A partir de 2010, a paisagem começou a se modificar. Dois condomínios do programa Minha Casa Minha Vida foram inaugurados no bairro para abrigar moradores de áreas de Duque de Caxias ameaçadas de deslizamento. Junto, chegaram também comércios, serviços e até o asfalto: em 2014, as obras da principal via do bairro foram concluídas.

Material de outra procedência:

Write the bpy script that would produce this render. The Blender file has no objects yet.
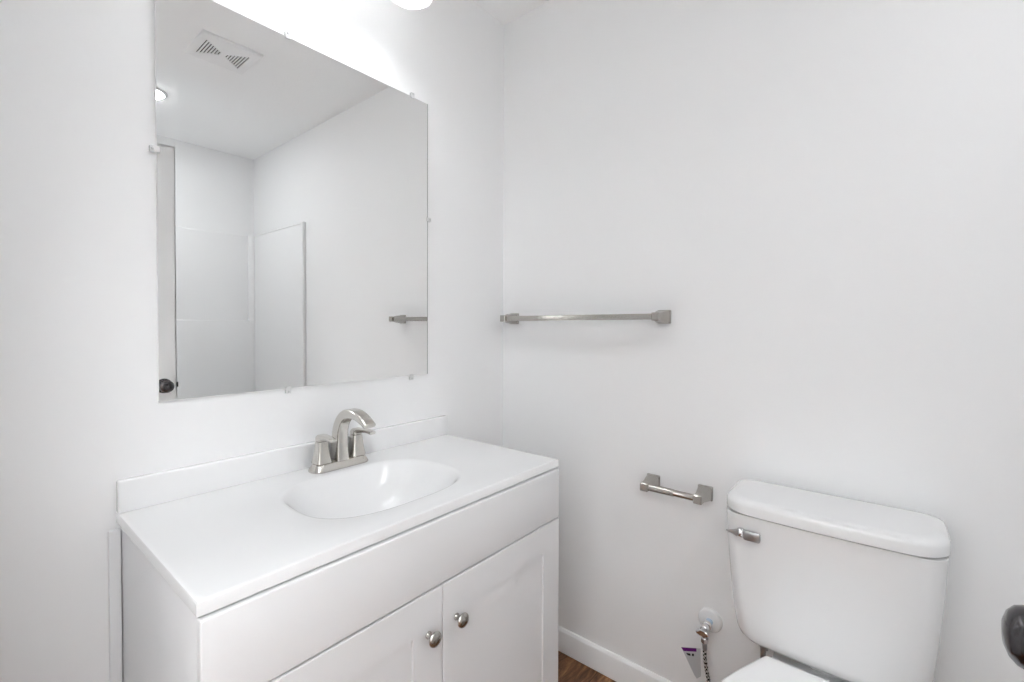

“A relação bizarra entre o tráfico e a religião evangélica começou com a conversão de um traficante no início dos anos 2000”Em maio, três adolescentes armados com pistolas bateram num dos terreiros na região em meio a uma festa. A casa estava cheia. “Ninguém quer mais macumba aqui. Tem uma semana para acabar com isso tudo!”, disse um dos jovens, segundo uma testemunha. Os três saíram dali dando tiros para o alto. No mesmo dia, o barracão fechou as portas. O pai de santo, que morava numa casa anexa, seguiu vivendo no local, mas não há mais nenhuma atividade religiosa no lugar. “Orientei os membros a deixarem de vir para consultas ou jogo de búzios, não havia mais condição. Tirei todos os objetos sagrados e roupas de lá. Passei a frequentar outro terreiro, num lugar seguro, como um refugiado”, contou o sacerdote.
Pastores e líderes evangélicos ouvidos por ÉPOCA são unânimes em apontar a incompatibilidade entre a fé evangélica e o tráfico de drogas. Neil Barreto, da Igreja Batista Betânia, afirmou que esses criminosos não podem ser considerados religiosos: “Eles ouvem a palavra de Jesus, simpatizam com ela, mas não a praticam. Ela é só um discurso, não uma prática. Esse uso da religião, como símbolo de destruição, é perverso”.
A dinâmica de crescimento desse exército da fé e do pó está condicionada a causas muito terrenas, como a luta com outras facções pelo território das favelas do Rio e um combate eficiente das forças de segurança ao narcoterrorismo, seja ele laico ou com notas religiosas. Enquanto isso, às vítimas, resta rezar, seja para que Deus for.